Denge genel anlamda bütün hareketlerin ana kaynağıdır. İki çeşit dengeden söz edilebiliriz bunlar statik denge ve dinamik denge. Genelde hareketlerin kaynağında statik denge, dinamik denge ya da her ikisi de bulunmaktadır. Kemikler, eklemler, kaslar ve diğer bağ dokuları ile ilgili hareketlerin iyileşmesinde önemli görevleri vardır. Bedensel zekâ ve dokunma duyumunun daha iyi olmasıyla denge yetenekleri de olumlu yönde gelişme gösterir. Böylece yetişkinlerin denge durumları çocukların denge durumlarından daha iyi olduğu düşünülür. Denge gelişiminde kulağın fonksiyonu çok önemlidir. Dengenin gelişmesinde işitsel vasıtalar, görsellik durumu, dokunma ve duyum sistemleri beraber çalışır (89).

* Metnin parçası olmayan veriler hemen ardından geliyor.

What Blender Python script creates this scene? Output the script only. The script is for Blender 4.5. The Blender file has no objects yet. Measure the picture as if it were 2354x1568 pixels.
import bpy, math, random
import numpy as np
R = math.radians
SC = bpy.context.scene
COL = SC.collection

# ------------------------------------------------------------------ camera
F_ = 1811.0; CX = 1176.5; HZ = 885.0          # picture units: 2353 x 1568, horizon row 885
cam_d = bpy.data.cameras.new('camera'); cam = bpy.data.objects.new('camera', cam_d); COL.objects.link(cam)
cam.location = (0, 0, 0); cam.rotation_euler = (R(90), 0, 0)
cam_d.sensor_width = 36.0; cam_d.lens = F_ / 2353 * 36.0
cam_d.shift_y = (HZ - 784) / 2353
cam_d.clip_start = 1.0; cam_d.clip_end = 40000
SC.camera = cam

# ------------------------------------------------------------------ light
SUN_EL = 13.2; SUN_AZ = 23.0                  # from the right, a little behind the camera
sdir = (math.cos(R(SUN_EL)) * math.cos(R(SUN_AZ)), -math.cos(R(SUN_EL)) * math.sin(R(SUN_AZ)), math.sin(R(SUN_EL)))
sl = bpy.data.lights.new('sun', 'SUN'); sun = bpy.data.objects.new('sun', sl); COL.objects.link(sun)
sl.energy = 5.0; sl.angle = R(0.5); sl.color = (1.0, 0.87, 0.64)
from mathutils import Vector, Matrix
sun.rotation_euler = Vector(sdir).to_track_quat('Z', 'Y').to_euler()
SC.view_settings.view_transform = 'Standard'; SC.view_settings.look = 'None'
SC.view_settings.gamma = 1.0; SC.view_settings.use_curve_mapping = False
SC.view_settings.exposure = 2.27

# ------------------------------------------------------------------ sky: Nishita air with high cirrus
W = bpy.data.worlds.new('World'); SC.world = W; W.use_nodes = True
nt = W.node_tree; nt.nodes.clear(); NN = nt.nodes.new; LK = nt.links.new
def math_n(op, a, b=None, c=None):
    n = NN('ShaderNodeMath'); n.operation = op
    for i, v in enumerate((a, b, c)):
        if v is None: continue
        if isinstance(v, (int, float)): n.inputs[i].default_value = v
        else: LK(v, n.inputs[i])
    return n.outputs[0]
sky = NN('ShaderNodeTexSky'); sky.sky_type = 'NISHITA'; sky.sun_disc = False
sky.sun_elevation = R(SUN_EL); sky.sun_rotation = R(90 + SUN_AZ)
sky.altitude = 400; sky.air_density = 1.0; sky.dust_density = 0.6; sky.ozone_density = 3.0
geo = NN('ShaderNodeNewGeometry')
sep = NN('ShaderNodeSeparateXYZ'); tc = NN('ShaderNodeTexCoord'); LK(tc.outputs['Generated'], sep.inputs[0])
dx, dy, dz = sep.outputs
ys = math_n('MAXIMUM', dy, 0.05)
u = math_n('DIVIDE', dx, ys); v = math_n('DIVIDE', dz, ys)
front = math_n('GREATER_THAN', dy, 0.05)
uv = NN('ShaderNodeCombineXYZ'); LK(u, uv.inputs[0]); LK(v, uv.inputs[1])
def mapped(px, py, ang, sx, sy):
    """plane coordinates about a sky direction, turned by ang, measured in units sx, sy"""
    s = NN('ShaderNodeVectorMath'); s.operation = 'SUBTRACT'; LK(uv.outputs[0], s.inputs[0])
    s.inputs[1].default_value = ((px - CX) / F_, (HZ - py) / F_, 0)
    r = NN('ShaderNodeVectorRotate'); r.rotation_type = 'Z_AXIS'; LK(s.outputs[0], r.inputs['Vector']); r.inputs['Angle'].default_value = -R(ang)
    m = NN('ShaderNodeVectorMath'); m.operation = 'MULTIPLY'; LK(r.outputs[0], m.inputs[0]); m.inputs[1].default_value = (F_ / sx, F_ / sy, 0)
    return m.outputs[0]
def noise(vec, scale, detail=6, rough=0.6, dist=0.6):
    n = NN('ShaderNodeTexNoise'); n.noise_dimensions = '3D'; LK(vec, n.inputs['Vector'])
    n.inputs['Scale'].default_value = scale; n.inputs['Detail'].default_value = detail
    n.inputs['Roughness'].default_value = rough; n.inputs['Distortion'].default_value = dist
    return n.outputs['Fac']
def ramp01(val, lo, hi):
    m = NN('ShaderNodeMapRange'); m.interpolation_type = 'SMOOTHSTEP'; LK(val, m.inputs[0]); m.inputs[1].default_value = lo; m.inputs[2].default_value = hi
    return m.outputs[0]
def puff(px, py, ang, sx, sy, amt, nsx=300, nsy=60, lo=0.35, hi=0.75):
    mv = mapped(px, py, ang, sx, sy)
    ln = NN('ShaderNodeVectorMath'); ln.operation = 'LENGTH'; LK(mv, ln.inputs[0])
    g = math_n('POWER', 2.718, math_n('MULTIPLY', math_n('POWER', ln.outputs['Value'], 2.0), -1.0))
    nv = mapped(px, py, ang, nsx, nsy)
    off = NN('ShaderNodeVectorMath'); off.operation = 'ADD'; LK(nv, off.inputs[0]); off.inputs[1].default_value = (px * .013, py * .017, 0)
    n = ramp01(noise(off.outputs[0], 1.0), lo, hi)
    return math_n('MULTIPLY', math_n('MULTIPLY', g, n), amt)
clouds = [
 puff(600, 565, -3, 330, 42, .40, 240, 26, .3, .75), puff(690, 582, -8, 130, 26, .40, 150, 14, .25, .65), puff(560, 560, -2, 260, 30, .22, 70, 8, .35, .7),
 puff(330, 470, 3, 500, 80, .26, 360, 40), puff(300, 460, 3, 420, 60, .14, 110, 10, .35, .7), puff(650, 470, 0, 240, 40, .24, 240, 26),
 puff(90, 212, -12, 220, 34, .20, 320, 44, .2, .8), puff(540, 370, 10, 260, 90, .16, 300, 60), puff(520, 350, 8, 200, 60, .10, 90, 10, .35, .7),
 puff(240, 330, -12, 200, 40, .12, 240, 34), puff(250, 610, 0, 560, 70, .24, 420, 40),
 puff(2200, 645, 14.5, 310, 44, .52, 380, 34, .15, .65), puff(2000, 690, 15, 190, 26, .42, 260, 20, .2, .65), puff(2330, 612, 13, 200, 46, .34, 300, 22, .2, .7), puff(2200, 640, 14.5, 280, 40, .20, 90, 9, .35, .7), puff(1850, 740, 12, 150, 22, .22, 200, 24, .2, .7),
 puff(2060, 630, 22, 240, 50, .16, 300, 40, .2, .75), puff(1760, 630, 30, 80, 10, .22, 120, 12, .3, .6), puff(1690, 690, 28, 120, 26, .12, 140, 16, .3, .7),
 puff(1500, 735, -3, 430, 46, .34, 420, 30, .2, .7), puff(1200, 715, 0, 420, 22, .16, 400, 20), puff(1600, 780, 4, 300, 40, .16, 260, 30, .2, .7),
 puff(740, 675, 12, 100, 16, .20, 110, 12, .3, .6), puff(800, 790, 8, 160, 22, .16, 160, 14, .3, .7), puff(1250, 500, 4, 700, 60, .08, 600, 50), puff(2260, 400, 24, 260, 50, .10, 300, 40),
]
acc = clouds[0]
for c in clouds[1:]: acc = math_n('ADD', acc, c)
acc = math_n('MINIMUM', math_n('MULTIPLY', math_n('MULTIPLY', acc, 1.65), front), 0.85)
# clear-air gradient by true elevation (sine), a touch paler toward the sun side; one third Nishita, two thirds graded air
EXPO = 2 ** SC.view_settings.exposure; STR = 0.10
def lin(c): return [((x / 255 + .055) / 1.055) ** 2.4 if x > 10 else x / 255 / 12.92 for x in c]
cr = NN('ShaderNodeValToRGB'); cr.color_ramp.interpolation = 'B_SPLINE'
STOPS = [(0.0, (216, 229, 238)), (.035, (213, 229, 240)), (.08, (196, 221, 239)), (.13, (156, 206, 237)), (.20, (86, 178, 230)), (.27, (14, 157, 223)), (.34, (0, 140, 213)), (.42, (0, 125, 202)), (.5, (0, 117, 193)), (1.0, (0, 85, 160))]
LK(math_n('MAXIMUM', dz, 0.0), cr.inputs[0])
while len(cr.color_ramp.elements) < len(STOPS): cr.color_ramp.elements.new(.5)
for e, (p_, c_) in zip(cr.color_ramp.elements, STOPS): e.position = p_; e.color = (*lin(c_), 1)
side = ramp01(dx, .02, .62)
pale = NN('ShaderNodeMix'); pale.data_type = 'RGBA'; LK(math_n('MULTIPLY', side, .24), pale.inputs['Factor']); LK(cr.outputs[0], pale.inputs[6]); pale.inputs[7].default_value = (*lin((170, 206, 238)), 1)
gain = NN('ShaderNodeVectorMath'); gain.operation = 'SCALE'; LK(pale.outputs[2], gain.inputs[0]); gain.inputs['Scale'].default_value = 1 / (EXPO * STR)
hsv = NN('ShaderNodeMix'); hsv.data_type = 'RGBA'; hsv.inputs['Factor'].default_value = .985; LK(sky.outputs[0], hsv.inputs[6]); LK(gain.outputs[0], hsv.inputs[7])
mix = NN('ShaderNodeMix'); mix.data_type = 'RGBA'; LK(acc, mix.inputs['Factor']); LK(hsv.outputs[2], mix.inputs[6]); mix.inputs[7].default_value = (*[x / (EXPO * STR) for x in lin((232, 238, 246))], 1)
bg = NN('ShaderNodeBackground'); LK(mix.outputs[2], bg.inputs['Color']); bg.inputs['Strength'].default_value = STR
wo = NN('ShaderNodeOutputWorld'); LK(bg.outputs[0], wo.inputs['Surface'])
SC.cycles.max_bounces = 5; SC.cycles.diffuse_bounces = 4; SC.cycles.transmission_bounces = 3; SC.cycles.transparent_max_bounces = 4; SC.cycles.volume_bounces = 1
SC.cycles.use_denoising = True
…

Bazı araştırmalarda dengenin 2 ile 12 yaş aralığında yaşla doğru orantılı olarak arttığı görülmektedir. Yapılan çalışmada statik dengede cinsiyet farkının pek görülmediği, 7-8 yaşlarına kadar kız çocukların erkek çocuklarına göre daha iyi görüldükleri ancak 8 yaş ve sonrasında her iki cinsiyette de statik denge performansının sabitlendiği belirtilmiştir (49).

Dinamik denge de statik denge gibi artmakta ve 9 yaşlarında yavaşlamaktadır. Kız çocukları 8-9 yaşlarında erkek çocuklarından daha yüksek bir başarı gösterirler ve bu yaştan itibaren aynı seviyeye ulaşırlar. Denge, yapılan spor dalına özel bir durumdur. (89).